DW-RADIO/Russisch: Hat der Besuch Juschtschenkos in Turkmenistan eine politische Komponente?

Roland Götz: In diesem Fall geht es um wirtschaftliche Angelegenheiten, und nicht um Menschenrechte oder weitergehende politische Fragen. Es geht in einem sehr engen Bezug um das Gas, das Turkmenistan in die Ukraine, oder über Russland in die Ukraine liefert. Und hier stehen einige wichtige Entscheidungen an. Deswegen hat dieser Besuch wahrscheinlich einen sehr eingegrenzten Charakter.

Das bedeutet?

Es geht in diesem Fall wirklich nicht um Ethik, etwa um die Übertragung von Freiheit nach Turkmenistan. Das steht überhaupt nicht auf der Tagesordnung. Es geht um rein wirtschaftliche Fragen. Ob das natürlich eine gute Grundlage ist, mit einem solchen Menschen wie Nijasow zu verhandeln, ist eine ganz andere Frage. Denn jemand wie Nijasow hält sich ja auch nicht an internationale Abmachungen, wie man gesehen hat. Und deswegen ist ein solcher Verhandlungspartner immer problematisch. Aber die Ukraine hat einfach keine andere Wahl – sie muss mit ihm verhandeln.

Es geht um Erdgas-Lieferungen aus Turkmenistan Richtung Westen. Turkmenistan liefert schon seit einiger Zeit Erdgas über Russland in die GUS-Staaten, und die Ukraine erhält davon einen gewissen Anteil – im Augenblick sogar einen sehr großen Anteil, etwa 36 Milliarden Kubikmeter Gas. Aber diese Vereinbarung läuft 2006, also nächstes Jahr, bereits aus. Und dann ist gar nicht klar, welches Gas die Ukraine weiter erhalten wird. Es gab oder gibt eine Vereinbarung zwischen Russland und Turkmenistan über eine sehr langfristige Lieferbeziehung bezüglich Erdgas. Es geht da um einen 25-Jahres-Vertrag. Und die Lieferung von Erdgas von Turkmenistan nach Russland soll ansteigen von gegenwärtig etwa 10 Milliarden Kubikmeter auf bis zu 100 Milliarden Kubikmeter. Und dann würde die Ukraine über Russland, geliefert durch (den staatlichen russischen Energiekonzern) Gasprom ihr Gas erhalten, damit aber sehr abhängig werden von Russland. Das ist so vorgesehen. In der Regierungszeit Kutschmas, bis zur orange Revolution, war das alles so ausgemacht. Aber jetzt versucht Juschtschenko, eine neue Vereinbarung und Direktlieferungen von Turkmenistan in die Ukraine zu erhalten, also eine eigene Vereinbarung abzuschließen, sich nicht abhängig zu machen von Russland.

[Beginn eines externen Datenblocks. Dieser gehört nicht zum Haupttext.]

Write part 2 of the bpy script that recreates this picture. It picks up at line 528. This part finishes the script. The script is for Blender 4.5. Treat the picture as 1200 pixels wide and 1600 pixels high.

Was würde eine solche Vereinbarung für das Verhältnis zwischen Russland und der Ukraine bedeuten?

Wenn dieser Besuch erfolgreich ist, ist das nicht ganz im Interesse von Gasprom und Russlands, wenn man das geopolitisch und auch ökonomisch sieht. Denn damit wird die wirtschaftliche Abhängigkeit der Ukraine von Russland natürlich vermindert, und damit auch der Einfluss Russlands. Allerdings ist im Augenblick wohl die Lage so, dass Russland versuchen muss, auch aus eigenem Interesse mit Juschtschenko, mit der Ukraine zu einem neuen, gleichberechtigten Verhältnis zu kommen. Eine solche Abmachung mit Turkmenistan würde in diese Richtung gehen, das heißt, in diese Richtung der Politik, die Putin ja auch schon angedeutet hat, und für die er sich schon ausgesprochen hat, nämlich gleichberechtigte Beziehungen. Insofern liegt das in der Tendenz der gegenwärtigen Politik beider Seiten.